EASA has said it wants this change made by the time the largest MAX model, the 737-10, enters service, which means within a couple of years.

And EASA said Boeing has also agreed to conduct “a human factor assessment of its crew alerting systems within the next 12 months, with the aim of potentially upgrading these to a more modern design approach.”

When the FAA originally certified the MAX it granted Boeing exemptions from the latest crew alerting system safety standards. That decision was heavily criticized after the crashes, including in an internal ethics complaint by Boeing flight controls engineer Curtis Ewbank.

Regulators around the world grounded the MAX in March 2019, after the crash of an Ethiopian Airlines jet. That happened less than five months after another MAX flown by Indonesia’s Lion Air plunged into the Java Sea.

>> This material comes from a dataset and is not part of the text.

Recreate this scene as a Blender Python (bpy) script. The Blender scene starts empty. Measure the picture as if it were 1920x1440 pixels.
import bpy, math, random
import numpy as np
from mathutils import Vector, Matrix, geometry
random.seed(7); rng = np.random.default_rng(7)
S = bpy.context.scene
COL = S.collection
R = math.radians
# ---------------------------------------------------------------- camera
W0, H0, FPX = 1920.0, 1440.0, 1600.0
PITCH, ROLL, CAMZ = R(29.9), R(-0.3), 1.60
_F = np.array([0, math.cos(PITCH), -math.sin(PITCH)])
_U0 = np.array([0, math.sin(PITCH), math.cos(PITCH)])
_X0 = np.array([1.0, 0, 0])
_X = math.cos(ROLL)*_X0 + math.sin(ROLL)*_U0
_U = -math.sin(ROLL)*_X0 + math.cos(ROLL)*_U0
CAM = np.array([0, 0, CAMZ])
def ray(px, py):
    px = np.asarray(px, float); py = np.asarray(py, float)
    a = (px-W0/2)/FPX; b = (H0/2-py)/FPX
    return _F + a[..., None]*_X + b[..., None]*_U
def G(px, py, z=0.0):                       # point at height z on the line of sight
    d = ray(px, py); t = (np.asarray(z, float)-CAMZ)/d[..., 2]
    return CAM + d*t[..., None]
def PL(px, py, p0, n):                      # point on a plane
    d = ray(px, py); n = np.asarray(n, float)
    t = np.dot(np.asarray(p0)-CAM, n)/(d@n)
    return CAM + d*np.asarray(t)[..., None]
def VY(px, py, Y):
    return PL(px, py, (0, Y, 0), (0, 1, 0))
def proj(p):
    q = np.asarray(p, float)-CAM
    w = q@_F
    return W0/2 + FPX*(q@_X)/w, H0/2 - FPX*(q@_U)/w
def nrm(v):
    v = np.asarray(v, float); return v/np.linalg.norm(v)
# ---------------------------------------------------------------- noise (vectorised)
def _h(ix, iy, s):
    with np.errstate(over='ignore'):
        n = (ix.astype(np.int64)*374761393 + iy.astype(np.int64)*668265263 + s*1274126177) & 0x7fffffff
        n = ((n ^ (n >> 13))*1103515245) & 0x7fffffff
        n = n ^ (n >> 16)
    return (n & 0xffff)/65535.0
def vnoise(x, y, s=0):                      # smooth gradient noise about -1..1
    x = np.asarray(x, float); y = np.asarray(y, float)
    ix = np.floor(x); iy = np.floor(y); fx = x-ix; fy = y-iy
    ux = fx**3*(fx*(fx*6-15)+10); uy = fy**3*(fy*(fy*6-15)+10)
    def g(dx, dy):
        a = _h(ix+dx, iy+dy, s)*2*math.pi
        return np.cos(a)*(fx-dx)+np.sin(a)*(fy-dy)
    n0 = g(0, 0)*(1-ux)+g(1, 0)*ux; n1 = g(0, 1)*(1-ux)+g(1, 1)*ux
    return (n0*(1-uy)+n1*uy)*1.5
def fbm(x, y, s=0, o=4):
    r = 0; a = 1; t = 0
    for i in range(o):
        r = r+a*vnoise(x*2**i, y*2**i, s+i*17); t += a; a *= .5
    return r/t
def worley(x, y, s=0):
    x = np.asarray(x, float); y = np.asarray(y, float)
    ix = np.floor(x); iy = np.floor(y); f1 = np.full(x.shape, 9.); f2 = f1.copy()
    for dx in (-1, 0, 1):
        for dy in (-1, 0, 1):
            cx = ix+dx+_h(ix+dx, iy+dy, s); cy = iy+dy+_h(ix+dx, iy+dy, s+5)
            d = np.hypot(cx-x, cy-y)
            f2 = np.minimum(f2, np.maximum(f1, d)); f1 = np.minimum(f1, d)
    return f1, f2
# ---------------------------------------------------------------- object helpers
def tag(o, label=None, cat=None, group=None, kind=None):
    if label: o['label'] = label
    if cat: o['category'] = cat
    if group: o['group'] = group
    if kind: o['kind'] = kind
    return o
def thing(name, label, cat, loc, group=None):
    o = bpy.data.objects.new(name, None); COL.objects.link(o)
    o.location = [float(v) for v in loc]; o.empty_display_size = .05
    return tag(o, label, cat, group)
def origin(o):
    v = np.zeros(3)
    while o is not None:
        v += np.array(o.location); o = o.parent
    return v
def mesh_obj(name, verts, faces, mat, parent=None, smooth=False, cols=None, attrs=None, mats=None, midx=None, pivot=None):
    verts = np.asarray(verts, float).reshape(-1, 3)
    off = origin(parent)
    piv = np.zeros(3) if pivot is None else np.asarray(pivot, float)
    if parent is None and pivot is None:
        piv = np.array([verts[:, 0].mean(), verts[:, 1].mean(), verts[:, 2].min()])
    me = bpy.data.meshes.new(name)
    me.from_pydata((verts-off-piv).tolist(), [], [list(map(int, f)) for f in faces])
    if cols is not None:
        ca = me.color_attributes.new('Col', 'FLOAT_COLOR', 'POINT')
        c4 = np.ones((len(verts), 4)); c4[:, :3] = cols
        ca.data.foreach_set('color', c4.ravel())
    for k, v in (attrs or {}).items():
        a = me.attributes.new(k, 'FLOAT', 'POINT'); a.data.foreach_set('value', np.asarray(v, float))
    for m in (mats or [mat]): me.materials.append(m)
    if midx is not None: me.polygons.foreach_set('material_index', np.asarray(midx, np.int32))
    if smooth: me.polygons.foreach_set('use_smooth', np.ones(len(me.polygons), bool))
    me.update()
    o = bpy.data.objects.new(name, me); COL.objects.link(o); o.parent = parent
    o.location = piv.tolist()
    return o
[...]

A total of 346 passengers and crew members on both planes were killed.

Investigations into the accidents revealed a primary cause in both cases was a software function program known as the Maneuvering Characteristics Augmentation System or MCAS. EASA said its probe began with a review of the MCAS but went far beyond.

EASA said one “fundamental problem” of the MCAS, which was intended to make the aircraft easier to handle, was that many pilots did not even know it was there.

“I am confident that we have left no stone unturned in our assessment of the aircraft with its changed design approach,” Ky said.

“Each time when it may have appeared that problems were resolved, we dug deeper and asked even more questions. The result was a thorough and comprehensive review of how this plane flies and what it is like for a pilot to fly the MAX, giving us the assurance that it is now safe to fly.”